Expansão estratégica: galerias redesenham o mercado de arte no Brasil
Expansão promove a circulação de narrativas mais diversas ou apenas instrumentaliza novos mercados?

Um movimento silencioso, mas consistente, começa a redesenhar o mapa do circuito de arte brasileiro. Uma recente pesquisa da ABACT (Associação Brasileira de Arte Contemporânea), realizada em parceria com a ApexBrasil no âmbito do projeto Latitude, revela que o número de galerias com filiais no país quase quadruplicou nos últimos anos, subindo de seis para 23. Mais do que números, esse crescimento aponta para um reposicionamento estratégico: as galerias estão deixando de atuar apenas como espaços estáticos de venda para se tornarem plataformas em expansão.
A ArPa – Feira de Arte, realizada na capital paulistana, é um reflexo desse novo momento. Com 29 galerias participantes — das quais nove já atuam em mais de um estado — a feira serve como termômetro de uma cena que passa a valorizar estratégias de articulação territorial. As galerias Almeida & Dale, Nara Roesler e Mendes Wood, por exemplo, tem hoje filiais em diversos estados brasileiros, chegando a operar fora do Brasil.

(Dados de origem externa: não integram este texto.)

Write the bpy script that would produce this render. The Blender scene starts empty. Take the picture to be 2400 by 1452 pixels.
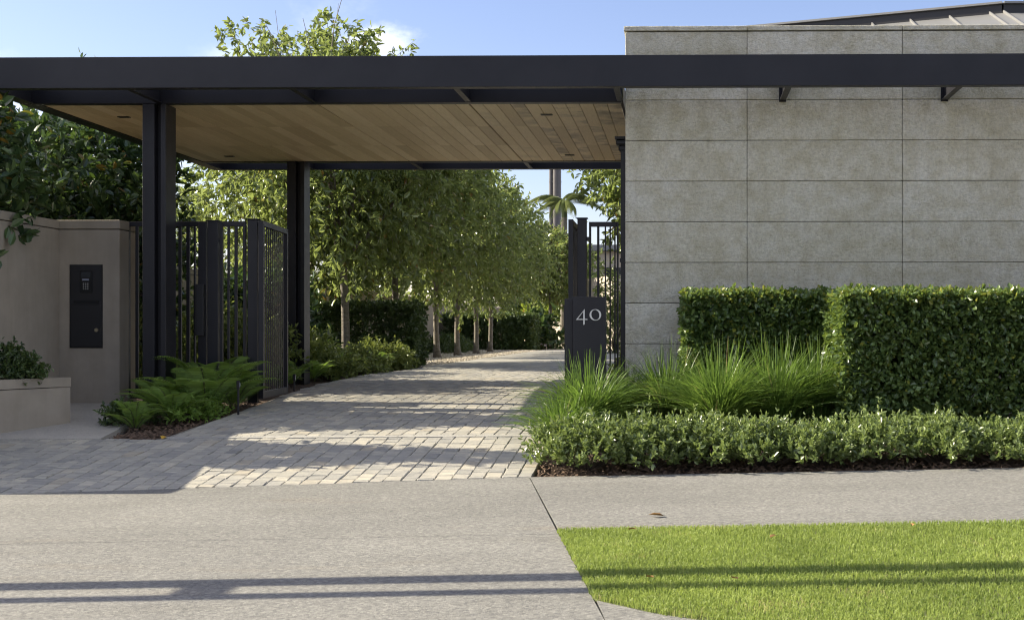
import bpy, bmesh, math, random
import numpy as np
from mathutils import Vector, Matrix

# ------------------------------------------------------------------ camera, sky, sun
scene = bpy.context.scene
SC = scene.collection
CAM_Z = 1.10
cd = bpy.data.cameras.new('camera')
cd.sensor_width = 36.0
cd.lens = 43.02
cd.shift_x = -(1550.0 - 1200.0) / 2400.0
cd.shift_y = (775.0 - 726.0) / 2400.0
cd.clip_start = 0.1
cd.clip_end = 3000.0
cd.dof.use_dof = True
cd.dof.focus_distance = 13.5
cd.dof.aperture_fstop = 9.0
cam = bpy.data.objects.new('camera', cd)
SC.objects.link(cam)
cam.location = (0, 0, CAM_Z)
cam.rotation_euler = (math.radians(90), 0, math.radians(1.0))
scene.camera = cam

SUN_EL = math.radians(31.0)
SUN_BEHIND = math.radians(5.5)          # from due -X, a touch behind the plane of the stone wall
sun_dir = Vector((-math.cos(SUN_BEHIND) * math.cos(SUN_EL), math.sin(SUN_BEHIND) * math.cos(SUN_EL), math.sin(SUN_EL)))
world = bpy.data.worlds.new('World')
scene.world = world
world.use_nodes = True
wn, wl = world.node_tree.nodes, world.node_tree.links
wn.clear()
w_out = wn.new('ShaderNodeOutputWorld')
w_bg = wn.new('ShaderNodeBackground')
w_bg.inputs['Strength'].default_value = 0.078
sky = wn.new('ShaderNodeTexSky')
sky.sky_type = 'NISHITA'
sky.sun_disc = False
sky.sun_elevation = SUN_EL
sky.sun_rotation = math.radians(270) + SUN_BEHIND
sky.air_density = 1.0
sky.dust_density = 0.6
sky.ozone_density = 3.5
CLOUD_SHIFT = (-6.18, -1.74, 0.27)
# one fair-weather cloud patch over the trees
tc = wn.new('ShaderNodeTexCoord')
nz = wn.new('ShaderNodeTexNoise'); nz.inputs['Scale'].default_value = 17.0; nz.inputs['Detail'].default_value = 8.0; nz.inputs['Roughness'].default_value = 0.6
mp = wn.new('ShaderNodeMapping'); mp.inputs['Scale'].default_value = (1.0, 1.0, 1.7); mp.inputs['Location'].default_value = (0.3, 0.0, 0.1)
wl.new(tc.outputs['Generated'], mp.inputs['Vector']); wl.new(mp.outputs['Vector'], nz.inputs['Vector'])
cdir = Vector((-0.233, 0.943, 0.224)).normalized()
sub = wn.new('ShaderNodeVectorMath'); sub.operation = 'SUBTRACT'; sub.inputs[1].default_value = cdir
wl.new(tc.outputs['Generated'], sub.inputs[0])
scl = wn.new('ShaderNodeVectorMath'); scl.operation = 'MULTIPLY'; scl.inputs[1].default_value = (1.0, 1.0, 2.4)
wl.new(sub.outputs[0], scl.inputs[0])
ln = wn.new('ShaderNodeVectorMath'); ln.operation = 'LENGTH'; wl.new(scl.outputs[0], ln.inputs[0])
mr = wn.new('ShaderNodeMapRange'); mr.inputs['From Min'].default_value = 0.0; mr.inputs['From Max'].default_value = 0.072
mr.inputs['To Min'].default_value = 0.42; mr.inputs['To Max'].default_value = -0.25
wl.new(ln.outputs['Value'], mr.inputs['Value'])
ad = wn.new('ShaderNodeMath'); ad.operation = 'ADD'; wl.new(mr.outputs[0], ad.inputs[0]); wl.new(nz.outputs['Fac'], ad.inputs[1])
cr = wn.new('ShaderNodeMapRange'); cr.interpolation_type = 'SMOOTHSTEP'
cr.inputs['From Min'].default_value = 0.50; cr.inputs['From Max'].default_value = 0.92; cr.inputs['To Max'].default_value = 0.5
wl.new(ad.outputs[0], cr.inputs['Value'])
mx = wn.new('ShaderNodeMix'); mx.data_type = 'RGBA'
mx.inputs['B'].default_value = (9.4, 9.0, 8.6, 1)
tint = wn.new('ShaderNodeMix'); tint.data_type = 'RGBA'; tint.blend_type = 'MULTIPLY'; tint.inputs['Factor'].default_value = 1.0
tint.inputs['B'].default_value = (0.99, 0.81, 0.82, 1)          # camera white balance on the clear sky
wl.new(sky.outputs[0], tint.inputs['A'])
# cloud added across the unseen sky to raise and whiten the ambient light
nz2 = wn.new('ShaderNodeTexNoise'); nz2.inputs['Scale'].default_value = 2.3; nz2.inputs['Detail'].default_value = 8.0; nz2.inputs['Roughness'].default_value = 0.58
mp2 = wn.new('ShaderNodeMapping'); mp2.inputs['Scale'].default_value = (1.0, 1.0, 1.5); mp2.inputs['Location'].default_value = CLOUD_SHIFT
wl.new(tc.outputs['Generated'], mp2.inputs['Vector']); wl.new(mp2.outputs['Vector'], nz2.inputs['Vector'])
cr2 = wn.new('ShaderNodeMapRange'); cr2.interpolation_type = 'SMOOTHSTEP'
cr2.inputs['From Min'].default_value = 0.47; cr2.inputs['From Max'].default_value = 0.68; cr2.inputs['To Max'].default_value = 0.85
wl.new(nz2.outputs['Fac'], cr2.inputs['Value'])
cmax = wn.new('ShaderNodeMath'); cmax.operation = 'MAXIMUM'; wl.new(cr.outputs[0], cmax.inputs[0]); wl.new(cr2.outputs[0], cmax.inputs[1])
wl.new(cmax.outputs[0], mx.inputs['Factor']); wl.new(tint.outputs['Result'], mx.inputs['A'])
wl.new(mx.outputs['Result'], w_bg.inputs['Color'])
wl.new(w_bg.outputs[0], w_out.inputs['Surface'])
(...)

“Estamos diante de um processo que amplia o alcance e a relevância das galerias brasileiras, tanto dentro quanto fora do país”, afirma Anamaria Boschi, gerente do projeto Latitude. Para ela, a circulação das galerias — seja com novas sedes, seja por meio de parcerias e colaborações — transforma não apenas a lógica de exposição e venda, mas também as relações entre agentes do campo.
De acordo com a pesquisa, a mobilidade apontada não é apenas física, mas também simbólica, operando deslocamentos no eixo Rio-São Paulo e promovendo a circulação de narrativas e práticas curatoriais fora das zonas dominantes. Outro dado relevante do estudo, que ouviu 76 galerias e 45 profissionais do setor, é a crescente profissionalização da cena. Estratégias de diversificação, como colaborações intergalerias e inserção em marketplaces virtuais, apontam para uma tentativa de alcançar sustentabilidade financeira em um mercado ainda marcado por assimetrias. No entanto, o ambiente on-line, embora inevitável, ainda não rivaliza com a experiência física — e afetiva — da visita à galeria.
Mais do que responder a uma lógica mercadológica, a expansão geográfica das galerias pode ser lida como uma forma de descentralizar os discursos e disputar atenção em um país de dimensões continentais. Ao criar filiais e redes em outras regiões, as galerias não devem se limitar a abrir novos mercados, de forma a replicar os modelos dominantes. É importante que contribuam para uma rede de relações e cadeia criativa mais diversas e menos hierarquizadas. Fica a pergunta: essa mobilidade vem contribuindo, de fato, para fortalecer cenas locais ou apenas instrumentalizando novos mercados?
No Brasil, onde as instituições públicas ainda enfrentam desafios estruturais e orçamentários, o papel das galerias hoje extrapola a venda de obras. Elas devem operar como espaços de legitimação, mediação e produção cultural. Nesse sentido, o que está em jogo não é apenas a ampliação de um negócio, mas a reconfiguração das bases sobre as quais se constrói o sistema da arte no país, num momento em que o setor público enfrenta crise crônica de financiamento.
Diante desse contexto, é preciso refletir sobre o papel do capital privado na produção cultural brasilera. A 7ª edição da pesquisa setorial oferece um retrato útil, mas também um convite: pensar quais narrativas, artistas e práticas se movem — ou permanecem imobilizadas — nesse novo desenho. E o que isso significa para o futuro da arte contemporânea no Brasil.